DATA SECTION ::
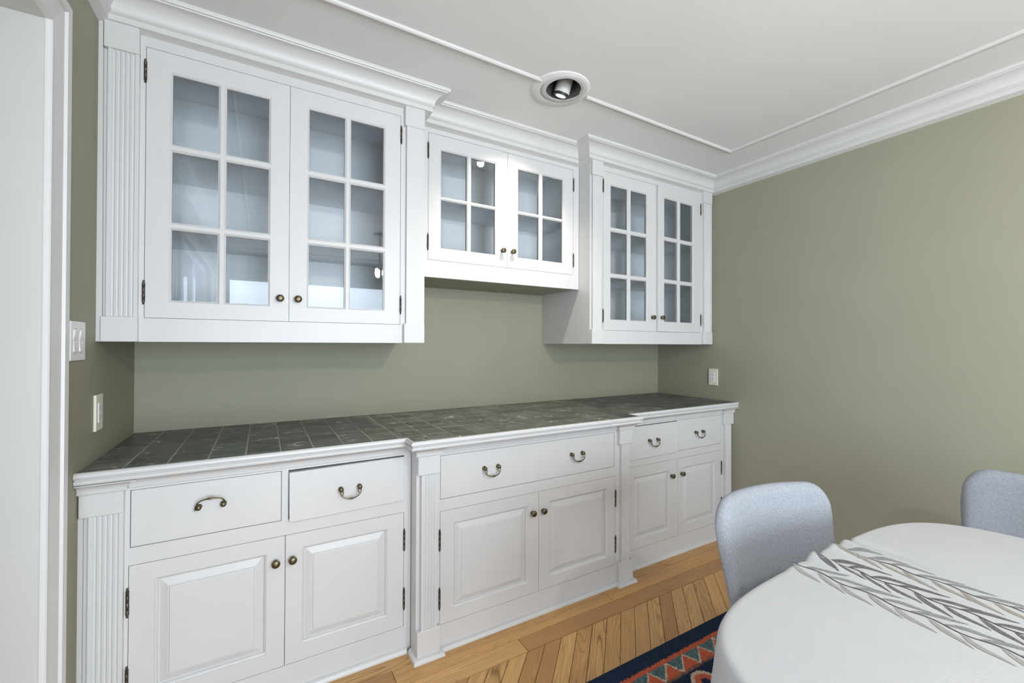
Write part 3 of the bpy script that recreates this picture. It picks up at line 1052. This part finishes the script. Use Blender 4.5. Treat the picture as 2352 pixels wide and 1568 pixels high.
# ------------------------------------------------------------------ tiled countertop
CT = thing('tiled_countertop', 'dark slate tiled countertop with white moulded edge along the back wall', 'countertop', ((XL + XR) / 2, 2.1, ZT))
TEL, TEM = 1.752, 1.663        # tile edge of the side parts / the middle part
XA, XB = 0.520, 1.775
outline = [(XL + 0.001, YB - 0.001), (XL + 0.001, TEL), (XA, TEL), (XA, TEM), (XB, TEM), (XB, TEL), (XR - 0.001, TEL), (XR - 0.001, YB - 0.001)]
obj('grout_bed', MB().prism(outline, ZT, 0.9085), GROUT, CT)
LIP = [(-0.006, 0.873), (0.003, 0.873), (0.010, 0.877), (0.0115, 0.882), (0.009, 0.887), (0.0045, 0.8885), (0.0045, 0.8905), (0.011, 0.894), (0.0135, 0.900),
       (0.0125, 0.906), (0.008, 0.9105), (0.002, 0.912), (0.0, 0.911), (0.0, 0.9), (-0.006, 0.9)]
obj('edge_moulding', MB().sweep([(XL + 0.001, TEL), (XA, TEL), (XA, TEM), (XB, TEM), (XB, TEL), (XR - 0.001, TEL)], LIP), PAINT, CT, smooth=True, angle=30)
COVE = [(-0.002, 0.838), (0.005, 0.838), (0.0075, 0.8405), (0.0075, 0.8445), (0.005, 0.847), (0.006, 0.852), (0.010, 0.859), (0.017, 0.865),
        (0.026, 0.8685), (0.031, 0.870), (0.032, 0.8735), (-0.002, 0.8735)]
# filler board between cove and lip, then the cove with its breaks over the pilasters
bed = [(XL + 0.001, 1.838), (XL + 0.001, TEL + 0.005), (XA + 0.005, TEL + 0.005), (XA + 0.005, TEM + 0.005), (XB - 0.005, TEM + 0.005), (XB - 0.005, TEL + 0.005), (XR - 0.001, TEL + 0.005), (XR - 0.001, 1.838), (1.7675, 1.838), (1.7675, 1.768), (0.5485, 1.768), (0.5485, 1.838)]
obj('edge_board', MB().prism(bed, 0.8725, 0.8995), PAINT, CT)
yl_, yp_, ym_, yq_ = YLb, YPL - PB, YMb, YPM - PB
obj('cove_moulding', MB().sweep([(XL + 0.001, yp_), (-0.372, yp_), (-0.372, yl_), (0.548, yl_), (0.548, yq_), (0.6495, yq_), (0.6495, ym_),
                                 (1.6635, ym_), (1.6635, yq_), (1.767, yq_), (1.767, yl_), (2.6915, yl_), (2.6915, yp_), (XR - 0.001, yp_)], COVE), PAINT, CT, smooth=True, angle=30)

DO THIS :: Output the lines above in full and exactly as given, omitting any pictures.

TASK RESULT ::
Write part 3 of the bpy script that recreates this picture. It picks up at line 1052. This part finishes the script. Use Blender 4.5. Treat the picture as 2352 pixels wide and 1568 pixels high.
# ------------------------------------------------------------------ tiled countertop
CT = thing('tiled_countertop', 'dark slate tiled countertop with white moulded edge along the back wall', 'countertop', ((XL + XR) / 2, 2.1, ZT))
TEL, TEM = 1.752, 1.663        # tile edge of the side parts / the middle part
XA, XB = 0.520, 1.775
outline = [(XL + 0.001, YB - 0.001), (XL + 0.001, TEL), (XA, TEL), (XA, TEM), (XB, TEM), (XB, TEL), (XR - 0.001, TEL), (XR - 0.001, YB - 0.001)]
obj('grout_bed', MB().prism(outline, ZT, 0.9085), GROUT, CT)
LIP = [(-0.006, 0.873), (0.003, 0.873), (0.010, 0.877), (0.0115, 0.882), (0.009, 0.887), (0.0045, 0.8885), (0.0045, 0.8905), (0.011, 0.894), (0.0135, 0.900),
       (0.0125, 0.906), (0.008, 0.9105), (0.002, 0.912), (0.0, 0.911), (0.0, 0.9), (-0.006, 0.9)]
obj('edge_moulding', MB().sweep([(XL + 0.001, TEL), (XA, TEL), (XA, TEM), (XB, TEM), (XB, TEL), (XR - 0.001, TEL)], LIP), PAINT, CT, smooth=True, angle=30)
COVE = [(-0.002, 0.838), (0.005, 0.838), (0.0075, 0.8405), (0.0075, 0.8445), (0.005, 0.847), (0.006, 0.852), (0.010, 0.859), (0.017, 0.865),
        (0.026, 0.8685), (0.031, 0.870), (0.032, 0.8735), (-0.002, 0.8735)]
# filler board between cove and lip, then the cove with its breaks over the pilasters
bed = [(XL + 0.001, 1.838), (XL + 0.001, TEL + 0.005), (XA + 0.005, TEL + 0.005), (XA + 0.005, TEM + 0.005), (XB - 0.005, TEM + 0.005), (XB - 0.005, TEL + 0.005), (XR - 0.001, TEL + 0.005), (XR - 0.001, 1.838), (1.7675, 1.838), (1.7675, 1.768), (0.5485, 1.768), (0.5485, 1.838)]
obj('edge_board', MB().prism(bed, 0.8725, 0.8995), PAINT, CT)
yl_, yp_, ym_, yq_ = YLb, YPL - PB, YMb, YPM - PB
obj('cove_moulding', MB().sweep([(XL + 0.001, yp_), (-0.372, yp_), (-0.372, yl_), (0.548, yl_), (0.548, yq_), (0.6495, yq_), (0.6495, ym_),
                                 (1.6635, ym_), (1.6635, yq_), (1.767, yq_), (1.767, yl_), (2.6915, yl_), (2.6915, yp_), (XR - 0.001, yp_)], COVE), PAINT, CT, smooth=True, angle=30)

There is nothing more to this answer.